Private Equity Deal Killers!

By saying private equity deal killer, I mean some aspect of a deal that is too severe in risk and nature to allow the deal to continue. There are a few black and white private equity deal killers, but also many shades of grey.

We all have our own biases and this is especially true for the private equiteer who has sourced a deal. We look for reasons to do the deal and downplay the reasons not to.
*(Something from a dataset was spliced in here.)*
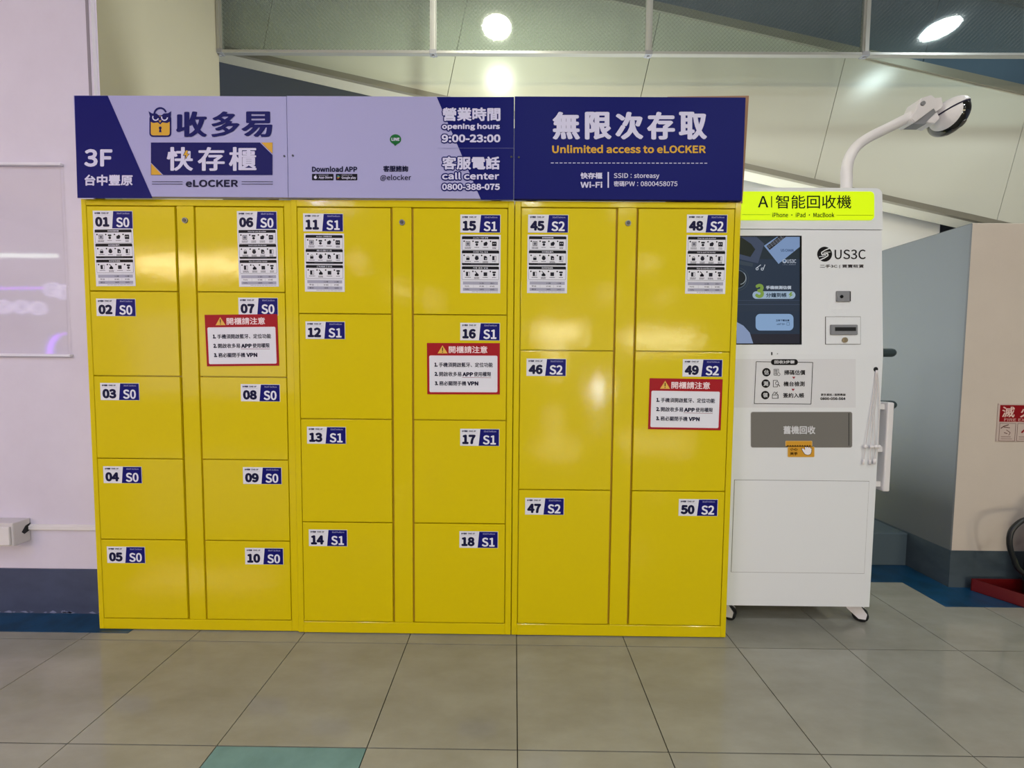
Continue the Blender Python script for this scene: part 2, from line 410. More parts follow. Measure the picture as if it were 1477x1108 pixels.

The solution to this is to have a set list of deal killers and to stick to that list regardless. The problem of course is that you could miss great deals and there’s merit in looking at deals on a case-by-case basis. But I’m sticking by when in doubt, kill it, because you simply don’t need to take undue risk. The following list is not exhaustive, but outlines a few scenarios in which I’d kill a deal (and after all, there’s a rank and file in a private equity firm for a reason):

  1. Breach of investment mandate: a breach in mandate (industry, size, ethics, etc) is an instant deal killer. If arguments against this seem to be frequent, either there are issues with the mandate (which aren’t really issues, because it’s the mandate), or your team is just being argumentative.
  2. Existing market too small: the usual counter argument is that acquisitions can be made to increase the applicable market size. But, banking your investment on something as significant as an acquisition that may or may not occur is investment suicide in my opinion. There will always be risk in making investments, but why take much bigger risks when you don’t have to.
  3. Customer and/or supplier concentration: again, a potential acquisition may mitigate this, but you’re proposing to purchase the business now on its merits. Why pay for a business on the basis of risks being mitigated later, when you’ll have to do a lot of work afterwards to invoke the mitigating actions. If you’re willing to take those risks, then you should be paying less now.
  4. Industry concerns: if you’re proposing to enter an industry with fundamental issues or without adequate potential growth, then what are you really doing? Sure, you can reach target returns without market growth, but why take that risk when you don’t need to. Sometimes it’s just best to let a deal go than take undue risk.
  5. Management concerns: most importantly, if you don’t think you’re backing an excellent manager from the start, then I’d say that is a deal killer. Again, you can propose the argument that managers can be dumped, by why settle for second best? Private equity is firstly about backing a great manager, because they are the designated driver, so it really is unnecessary to take risks here.

I know I’ve been quite opinionated in this post and I concede that in a day, week or month, I may change my mind on some of these issues. But, I’ve witnessed a lot of self-fulfilling analysis lately and think it’s important to maintain objectivity in this climate. As the cliché says: lemons ripen early, plums ripen late. That is, if the deal looks like a lemon early, it probably is a lemon.